Without trying to regurgitate too much of Ian Cohen’s Pitchfork Review a decade ago, You’re Gonna Miss It All is a more musically polished effort compared to their debut, Sports (shouts to Will Yip the f*ckin’ goat!) but lyrically, as put by Cohen: “Lukens is still dealing in small stakes.”
These small stakes are the same ones we see in Sports, but instead of high school crushes we move on to the more ‘adult’ pining of college — losing the girl to the other guy, the sleepless nights missing your hometown crew, unfettered access to alcohol and junk food, fumbling through a new dating pool, walking aimlessly listening to the bands you loved in your early teens — You’re Gonna Miss It All isn’t a large lyrical leap far from Sports, but it IS a leap.
When listening to this album, I think it’s clear to see that Jake Ewald’s lyrical additions to Modern Baseball are working a lot harder to evolve from the relatable and candid storytelling from their previous efforts, while Brendan Lukens opens the album with the tongue-in-cheek, snarky-as-ever ‘Fine, Great.’ and the song is not bad, it’s fine (forgive me), but hearing this today the opening track felt lacking in something…
“I hate worrying about the future
‘Cause all my current problems are based around the past“
As a depressed and anxious college student, hearing those opening lines then had me absolutely feral. now, at 29, they certainly don’t hit me the same way because in truth, i’ve lived long enough to make a lot of peace with the things i’ve been through. a lot of what i do worry about IS the future, the past doesn’t bother me as much. and as i spin the album today, the ‘something’ this album might be missing for me now is that it’s no longer relevant to me anymore. i love Modern Baseball a lot, and i consider them a huge reason on why i got into a lot of the music i listen to and make today, but this is an album i haven’t spun all that much since my college days. i don’t think that makes it a bad album or that it makes Modern Baseball a bad band.

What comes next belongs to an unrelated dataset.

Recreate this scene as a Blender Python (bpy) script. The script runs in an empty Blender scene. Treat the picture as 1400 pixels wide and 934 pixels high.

There’s maybe an argument out there that says if a band’s work can’t transcend a singular time or moment that it’s objectively weak, but i think this was an album that had to be made for these lads. it’s an album i don’t think they could make again and i think stands as a testament as to why Modern Baseball should perhaps… not come back? (please do not cancel me for this take!!!)
Because here’s the thing, for the age-group this album hits for, it hits HARD. may i point you to the wombo combo of ‘Charlie Black’ into ‘Timmy Bowers’? the flip of the former’s chorus of “wait a minute, ‘ cause I’ve been living/More like a fucking king without you” into the latter’s “wait a minute, ‘ cause I’ve been living/More like a piece of shit without you”. the distorted guitars and crashing drums traded for reverbed feedback and acoustic literally grabbed my heart and juiced it for all it was worth a decade ago.

and if you try to tell me you and your buds have not, at some point either
a. covered ‘Your Graduation’
or
b. lost your voice screaming along to someone playing ‘Your Graduation’
i’m sorry but i just simply don’t believe you! even my old band covered it, like come on!
and while the content of this album maybe hasn’t reached forward through time to evoke the same kind of awe it did back then, what’s cool about this album is how it leaves so many clues to how the band did end up the way they did now. ‘Notes’ and ‘Going to Bed Now’ both reveal the sonic and lyrical roads that would lead Ewald to Slaughter Beach, Dog. there is a clear exploration of lyrical complexity and storytelling Ewald embarks on on this album the paves his road ahead. likewise, Lukens’ signature lyrics about his spinning head and hatred of the self carries on from the first album, to this one, and subsequently through their final release.
to look back at ‘Charlie Black,’ beneath the snide and snark, Lukens is essentially clawing out a call for help:
“Whoa, tragedy’s got my heart a-beating
Whoa, rethinking all my days
Whoa, tragedy’s got my heart a-screaming
Take them away, oh, just take them away today“
this overthinking, these tragedies, they spill over into the next and final phase of Modern Baseball, and it’s another reason why i believe that it’s better to have the run of the band be where it is versus trying to rekindle the emotions and circumstances that created these songs and stories in the first place.
on ‘Pothole,’ one of the softest and final tracks on the album (and also arguably my favorite), Ewald sings in future, past, and present tense, respectively. he’s singing to a person, yes, but he’s singing towards everything. he’s singing towards all we might love and come to miss in the forever flowing currents of our lives.
“But you are the ember of my heart
Whether you like that or not”
when i first encountered You’re Gonna Miss It All, i took the title to be referring to the ways both Lukens and Ewald bounce between the past and future, their coming-to-terms with the fact that things are moving forward whether they’re ready for it or not. i still think it is about that, but i also think it’s a love letter to the college years, to the nostalgia of apartment parties and waking up at noon. the heart fluttering, the heartbreak, the ping-ponging in between: you’re going to miss that. you’re going to miss it all.